Poet Laureate Glück to present for The Writing Program

U.S. Poet Laureate Louise Glück will present a talk on poetry at 8 p.m. April 6 and will read from her work at 8 p.m. April 8 as part of the Spring Reading Series 2004, offered by The Writing Program and the Department of English, both in Arts & Sciences.

Both events are free and open to the public and will take place in Hurst Lounge, Duncker Hall, Room 201.

Louise Glück
Louise Glück

Glück, writer-in-residence at Yale University, is the author of eight books of poems, including most recently The Seven Ages in 2001. She was awarded the National Book Critic’s Circle Award in 1985 for The Triumph of Achilles, and in 1992 she received a Pulitzer Prize for The Wild Iris.

For her poetic accomplishment, Glück has received a Bollingen Prize for Poetry as well as the Lannan Literary Award for Poetry. In addition, she has received fellowships from the Guggenheim and Rockefeller foundations.

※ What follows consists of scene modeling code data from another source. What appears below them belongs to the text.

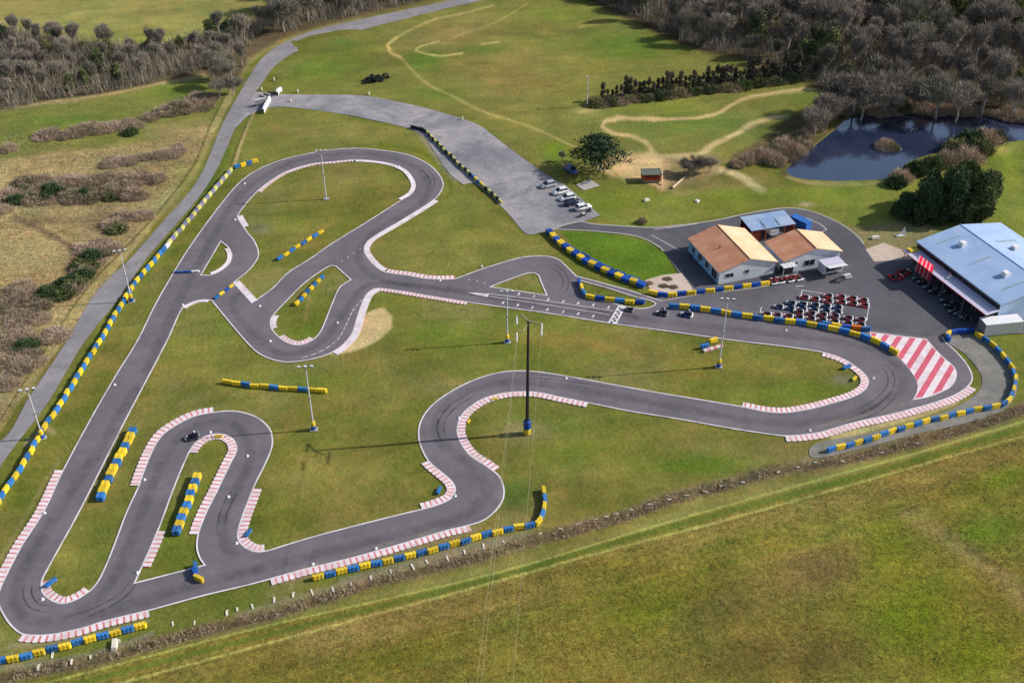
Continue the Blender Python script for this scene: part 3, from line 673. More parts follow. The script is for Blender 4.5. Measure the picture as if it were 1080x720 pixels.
line([(0, 712), (120, 690), (270, 655), (425, 622), (540, 594), (675, 555), (800, 519), (960, 478), (1080, 444)], 7, (140, 134, 84), .8, 6)
line([(0, 742), (120, 710), (270, 672), (425, 633), (540, 603), (640, 574), (790, 533), (960, 487), (1100, 444)], 6, (102, 114, 54), .95, 3, rough=.4)
line([(0, 732), (120, 701), (270, 662), (425, 627), (540, 599), (675, 559), (800, 523), (960, 479), (1100, 438)], 2.0, (172, 172, 104), .95, 1.6)
line([(0, 756), (120, 722), (270, 681), (370, 654), (430, 638), (540, 608), (622, 585), (775, 545), (960, 493), (1100, 454)], 2.2, (176, 172, 106), .95, 1.8)
line([(1100, 520), (900, 560), (780, 590), (650, 625), (500, 665)], 3, (120, 128, 52), .5, 3)
for k_ in range(7):
    o_ = 14 + k_ * 13; line([(0, 742 + o_), (270, 672 + o_ * .95), (540, 603 + o_ * .9), (790, 533 + o_ * .82), (1100, 444 + o_ * .75)], 1.8 if k_ % 2 else 1.2, (150, 142, 76) if k_ % 2 else (96, 98, 42), .42, 2.2)
line([(60, 628), (40, 600), (78, 520), (125, 440)], 1.5, (150, 142, 90), .3, 2); line([(300, 470), (380, 520), (420, 520)], 1.5, (148, 138, 88), .35, 2); line([(306, 478), (384, 527)], 1.5, (148, 138, 88), .35, 2)
# ditch and brambles
DITCH = [(-20, 722), (25, 710), (100, 694), (175, 675), (270, 650), (330, 634), (395, 613), (495, 588), (540, 577), (590, 563), (652, 546), (690, 532), (765, 511), (810, 498), (885, 485), (960, 467), (1022, 450), (1100, 424)]
line(DITCH, 14, (126, 108, 86), .95, 6, .9, raw=False); line(DITCH, 5, (96, 82, 66), .7, 4, raw=False)
line([(250, 648), (330, 624), (430, 598), (531, 572)], 5, (156, 140, 122), .6, 4)
# wood floors
WOODR = [(598, -8), (630, 6), (665, 24), (705, 42), (745, 56), (790, 66), (830, 78), (872, 100), (892, 108), (900, 116), (960, 117), (1010, 112), (1040, 118), (1100, 124), (1200, 125), (1200, -80), (560, -80)]
WOODL = [(-200, 130), (0, 116), (50, 108), (110, 100), (160, 90), (215, 78), (232, 90), (248, 95), (262, 62), (300, 40), (330, 30), (400, 14), (470, -3), (500, -30), (290, -30), (282, 8), (250, 30), (160, 48), (60, 40), (0, 30), (-200, 20)]
poly(WOODR, (92, 80, 62), 6, 1, .8, True); poly(WOODL, (104, 90, 74), 6, 1, .8, True)
line([(270, 28), (300, 18), (345, 8)], 8, (176, 150, 118), .7, 6); line([(0, 117), (50, 108), (110, 100), (160, 90), (215, 79)], 2.5, (190, 168, 128), .7, 2)
poly([(622, 112), (700, 106), (800, 90), (880, 84), (872, 66), (800, 74), (700, 92), (630, 100)], (80, 84, 52), 5, .9, .8)
poly([(760, 185), (800, 160), (850, 145), (885, 118), (890, 108), (870, 102), (840, 120), (810, 140), (775, 165)], (106, 92, 70), 5, .9, .9)
n5 = vnoise(X * .25 + Y * .06, Y * 1.3 - X * .3, 2.2, 31, 3); n6 = vnoise(X, Y, 45, 33, 3)
lm = C.mean(1, keepdims=True); C[:] = lm + (C - lm) * np.array([1.06, 1.02, 1.12]); C = np.clip(C, .012, .9) * np.array([.94, .98, .86])
C[:] = C * (1 + .42 * n3[:, None]) * (1 + .30 * n4[:, None]) * (1 + .30 * n5[:, None]) * (1 + .35 * n6[:, None])
C[:, 0] *= 1 + .25 * n2 + .2 * n3; C[:, 1] *= 1 - .05 * n2
C = np.clip(C, .01, .9)
idx = np.arange(nx * ny).reshape(ny, nx)
quads = np.stack([idx[:-1, :-1], idx[:-1, 1:], idx[1:, 1:], idx[1:, :-1]], -1).reshape(-1, 4)
# the pond basin is cut out of the meadow sheet
POND = [(828, 180), (838, 168), (852, 158), (866, 147), (882, 134), (896, 122), (925, 117), (960, 119), (1000, 114), (1045, 119), (1120, 126), (1120, 146), (1085, 147), (1050, 151), (1020, 152), (990, 160), (960, 170), (948, 180), (940, 187), (915, 189.5), (880, 190.5), (850, 188.5), (834, 185)]
Zg = np.zeros(len(X)); pd = sdf_poly(cr(POND, True, 4), U, V); Zg -= np.clip(-pd * .25, 0, 1.0)
Zg += np.clip(n3 * .10 + n4 * .06, -.06, .06) * np.clip(pd * .1, 0, 1) - .06
# shallow ditch and gentle mounds of the old motocross course
dd = dline(cr(DITCH, False, 8), U, V); Zg -= .22 * np.exp(-(dd / 4) ** 2)
for (mx, my, r_, h_) in ((512, 52, 12, 1.0), (448, 64, 12, .8), (365, 47, 10, .7), (640, 30, 12, .7)):
    m_ = P(mx, my); Zg += h_ * np.exp(-(((X - m_.x) / r_) ** 2 + ((Y - m_.y) / (r_ * .8)) ** 2))
co_ = np.stack([X, Y, Zg], 1)
me = bpy.data.meshes.new('ground'); me.vertices.add(len(X)); me.vertices.foreach_set('co', co_.ravel())
me.loops.add(quads.size); me.loops.foreach_set('vertex_index', quads.ravel().astype(np.int32))
me.polygons.add(len(quads)); me.polygons.foreach_set('loop_start', np.arange(0, quads.size, 4, dtype=np.int32)); me.polygons.foreach_set('loop_total', np.full(len(quads), 4, np.int32))
me.update(calc_edges=True)
at = me.color_attributes.new('soil', 'FLOAT_COLOR', 'POINT'); at.data.foreach_set('color', np.concatenate([C, R[:, None]], 1).ravel().astype(np.float32))
m, nt, bs = newmat('meadow and soil')
g = nt.nodes.new('ShaderNodeNewGeometry').outputs['Position']
atn = nt.nodes.new('ShaderNodeAttribute'); atn.attribute_name = 'soil'
a = noise(nt, g, 1.1, 6, .75, .5); b = noise(nt, g, .22, 5, .65, .8); c = noise(nt, g, 3.2, 3, .7)
amp = ramp(nt, atn.outputs['Alpha'], 0, 1, .08, 1.2)
def centred(f, gain):
    n = node(nt, 'ShaderNodeMath', operation='MULTIPLY_ADD'); nt.links.new(f, n.inputs[0]); n.inputs[1].default_value = gain; n.inputs[2].default_value = -gain / 2
    q = mul(nt, n.outputs[0], amp); n = node(nt, 'ShaderNodeMath', operation='ADD'); nt.links.new(q, n.inputs[0]); n.inputs[1].default_value = 1.0; return n.outputs[0]
col = scalec(nt, atn.outputs['Color'], centred(a, 2.3)); col = scalec(nt, col, centred(c, 1.7)); col = scalec(nt, col, centred(b, .8))
fl = noise(nt, g, 2.1, 3, .6, .3); col = scalec(nt, col, ramp(nt, fl, .58, .70, 1.0, .80)); fl2 = noise(nt, g, 1.4, 4, .7, .5); col = scalec(nt, col, ramp(nt, fl2, .60, .72, 1.0, 1.16))
dry = mixc(nt, 1.0, col, (1.28, 1.04, 1.06), 'MULTIPLY'); grn = mixc(nt, 1.0, col, (.86, 1.0, .78), 'MULTIPLY')
h = noise(nt, g, .5, 6, .7, .8)
col = mixc(nt, ramp(nt, h, .5, .7, 0, .75), col, dry); col = mixc(nt, ramp(nt, h, .5, .32, 0, .7), col, grn)
nt.links.new(col, bs.inputs['Base Color']); bs.inputs['Roughness'].default_value = .95; bs.inputs['Specular IOR Level'].default_value = .1
bump(nt, bs, a, .9, .28)
me.materials.append(m); go = link('ground', me); go['kind'] = 'structure'
GH = {}
mb = MB(); far = []
mb.add([(-7000, -3000, -.5), (7000, -3000, -.5), (7000, 8000, -.5), (-7000, 8000, -.5)], [(0, 1, 2, 3)])
mf = paving('distant meadow', S(128, 124, 76), S(112, 110, 66), .01, .8, .2, extra=S(140, 128, 90))
o = mb.build('outlying_ground', mf); o['kind'] = 'structure'
# water
m, nt, bs = newmat('pond water'); g = nt.nodes.new('ShaderNodeNewGeometry').outputs['Position']
f = noise(nt, g, .05, 4, .6); col = mixc(nt, ramp(nt, f, .4, .6, 0, 1), (.016, .025, .062), (.026, .036, .08)); nt.links.new(col, bs.inputs['Base Color'])
bs.inputs['Roughness'].default_value = .06; bs.inputs['IOR'].default_value = 2.1; bs.inputs['Specular IOR Level'].default_value = .8; bump(nt, bs, noise(nt, g, 1.5, 3, .6), .05, .05)
pw = world(cr(POND, True, 4)); pc = sum(pw, Vector()) / len(pw)
polysheet('pond_water', [pc + (p - pc) * 1.01 for p in pw], [], m, -.22)
mb = MB(); pts = world(DITCH)

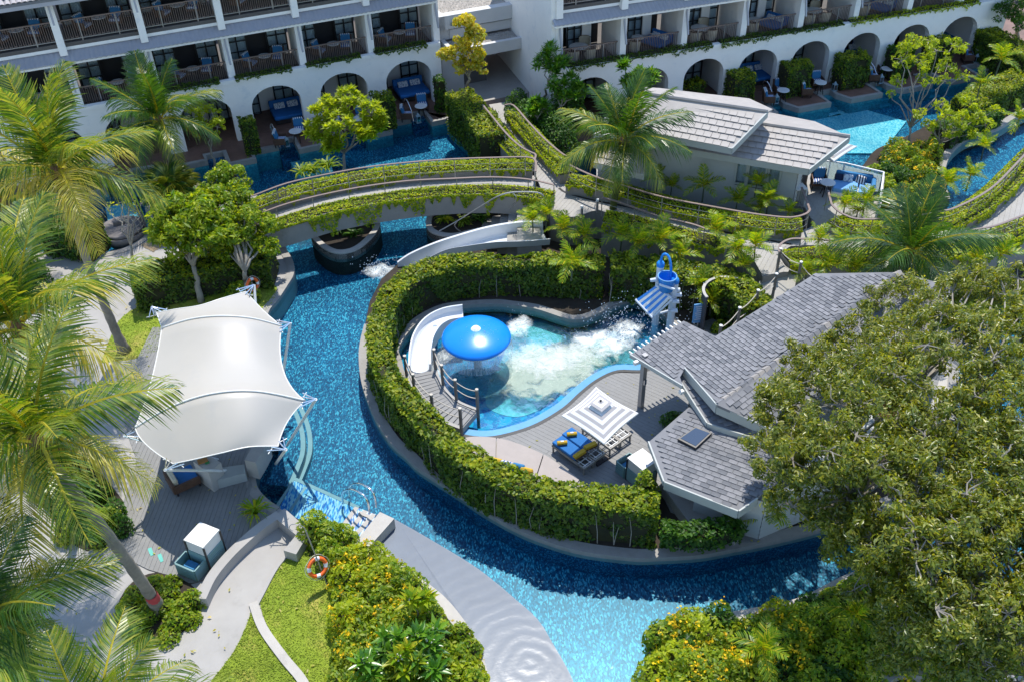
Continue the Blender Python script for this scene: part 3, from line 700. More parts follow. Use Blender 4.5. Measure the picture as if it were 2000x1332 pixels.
def railing(name, path, h, label, group=None, post=1.6, mat='rail_brown', base=None, nrails=2, loop=False):
    """path runs along the top rail"""
    c = path[len(path) // 2]; o = thing(name, label, 'railing', c - Vector((0, 0, h)), 0, group)
    mb = MB(); n = len(path); A = offset(path, -.045); B = offset(path, .045); vs = []
    for a, b in zip(A, B): vs += [a - Vector((0, 0, .035)), b - Vector((0, 0, .035)), b, a]
    fs = []
    for i in range(n - 1):
        for k in range(4): fs.append((4 * i + k, 4 * i + 4 + k, 4 * i + 4 + (k + 1) % 4, 4 * i + (k + 1) % 4))
    fs += [(0, 1, 2, 3), (4 * n - 1, 4 * n - 2, 4 * n - 3, 4 * n - 4)]
    mb.add(vs, fs); mb.build('handrail', mat, o)
    pm = None
    for q in resample(path, post):
        MB().tube([q - Vector((0, 0, h)), q - Vector((0, 0, .03))], .022, 5).build('post', 'rail_steel', o)
    for k in range(1, nrails + 1):
        MB().tube([q - Vector((0, 0, h * k / (nrails + 1))) for q in path], .008, 4).build('wire', 'rail_steel', o, kind=None)
    return o
railing('railing', SPL([(470, 388, 2.7), (500, 380, 2.8), (560, 358, 2.95), (640, 340, 3.0), (720, 326, 3.0), (800, 317, 3.0), (880, 311, 3.0), (960, 308, 3.0), (1030, 307, 3.0), (1046, 315, 3.0), (1046, 335, 3.0)], 0, 4), .95, 'brown handrail on the far side of the curved bridge, over its pool-side planter')
railing('railing', SPL([(470, 432, 2.3), (500, 420, 2.45), (560, 398, 2.6), (640, 378, 2.65), (720, 363, 2.65), (800, 353, 2.65), (880, 349, 2.65), (960, 346, 2.65), (1030, 350, 2.65), (1082, 361, 2.65)], 0, 4), 1.0, 'brown handrail between the bridge path and its near planter')
railing('railing', SPL([(943, 205), (965, 232), (990, 262), (1015, 285), (1034, 296), (1046, 302), (1044, 312)], 2.75, 4), .9, 'short brown handrail left of the path up to the hotel lobby')
railing('railing', SPL([(986, 205), (1003, 206), (1030, 236), (1060, 268), (1095, 298), (1108, 305)], 2.75, 4), .9, 'brown handrail right of the path up to the hotel lobby')
railing('railing', SPL([(1112, 322), (1160, 344), (1230, 366), (1300, 386), (1400, 405), (1470, 417), (1530, 424), (1556, 423), (1575, 417), (1582, 410)], 2.9, 4), .95, 'long brown handrail over the vine planter in front of the white villa')
railing('railing', PP([(1566, 366), (1573, 385), (1582, 410)], 2.7), 1.0, 'short brown handrail beside the villa deck entrance, left side')
railing('railing', SPL([(1176, 386), (1207, 394), (1250, 410), (1290, 423), (1350, 437), (1376, 446)], 2.6, 4), .95, 'brown handrail on the near side of the walkway below the tall green palm trunk')
railing('railing', SPL([(1522, 492), (1524, 478), (1540, 468), (1565, 466), (1643, 471), (1720, 478)], 2.6, 4), .95, 'bent brown handrail where the ramp to the splash pool leaves the walkway')
railing('railing', SPL([(1730, 478), (1800, 472), (1850, 463), (1900, 449), (1947, 440), (2000, 420), (2060, 400)], 2.6, 4), .95, 'brown handrail on the near side of the walkway at the right edge')
railing('railing', SPL([(1618, 372), (1622, 390), (1627, 402), (1647, 418), (1683, 428), (1767, 424), (1830, 414), (1870, 404), (1933, 370), (1983, 322), (2030, 270)], 2.85, 4), 1.0, 'long curving brown handrail over the vines beside the right hand stream')

# steps under the bridge end and chrome rail, the wide white flume
stairs = thing('garden_stairs', 'brown stone steps going down from the walkway to the river beside the white slide', 'stairs', P(980, 430, .8))
for k in range(5):
    q = PP([(1052 - k * 20, 402 + k * 6), (1058 - k * 20, 470), (1010 - k * 20, 470), (1010 - k * 16, 405 + k * 6)], 1.35 - k * .24)
    MB().prism(q, .1, 1.35 - k * .24).build('step', 'coping', stairs)
cr_ = thing('handrail_bar', 'thin bent steel handrail beside the steps under the bridge', 'handrail', P(900, 450, .3))
MB().tube(SPL([(858, 452, .5), (900, 428, 1.1), (945, 400, 2.0), (975, 383, 2.6), (1005, 376, 2.7), (1050, 377, 2.7), (1064, 387, 2.5), (1066, 400, 2.1), (1056, 413, 1.6)], 0, 6), .03, 6).build('bar', 'rail_steel', cr_)
MB().tube(SPL([(1000, 376, 2.6), (1008, 386, 2.4), (1005, 397, 2.0), (997, 408, 1.5)], 0, 6), .025, 6).build('bar', 'rail_steel', cr_)
MB().tube(SPL([(893, 433, 1.0), (888, 441, .8), (893, 448, .6), (899, 452, .4)], 0, 6), .025, 6).build('bar', 'rail_steel', cr_)
fl = thing('water_flume', 'wide white water slide curving out from behind the tall hedge into the river', 'slide', P(900, 480, .6))
back = SPL([(776, 512, .35), (800, 496, .7), (840, 478, 1.1), (880, 464, 1.3), (950, 444, 1.5), (1010, 434, 1.55), (1060, 432, 1.6)], 0, 6)
n_ = len(back); front = SPL([(800, 530, .1), (830, 515, .4), (870, 500, .7), (910, 492, .9), (970, 484, 1.1), (1030, 480, 1.2), (1075, 478, 1.2)], 0, 6)
mb = MB(); vs = []
for i in range(n_):
    a, b = back[i], front[min(i, len(front) - 1)]
    for t, dz in ((0, 0), (.03, .0), (.05, -.42), (.14, -.55), (.9, -.5), (1.0, -.1), (1.03, -.1)): p = a.lerp(b, t); vs.append((p.x, p.y, a.z + dz * 1.0))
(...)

“In the course of her career, Louise Glück has shaped an unmistakable, authentic voice whose questing fuses the lyric and the meditative modes,” said Carl Phillips, professor of English and of African and Afro-American Studies, both in Arts & Sciences. “The poems themselves, meanwhile, argue persuasively for the epic resonances attached to a life of the mind.

“Glück’s are easily among the most essential poems being written today — original from the start, and built to last.”

Glück was appointed poet laureate in 2003. For the week she is at the University, she serves as the Fannie Hurst Professor of Creative Literature.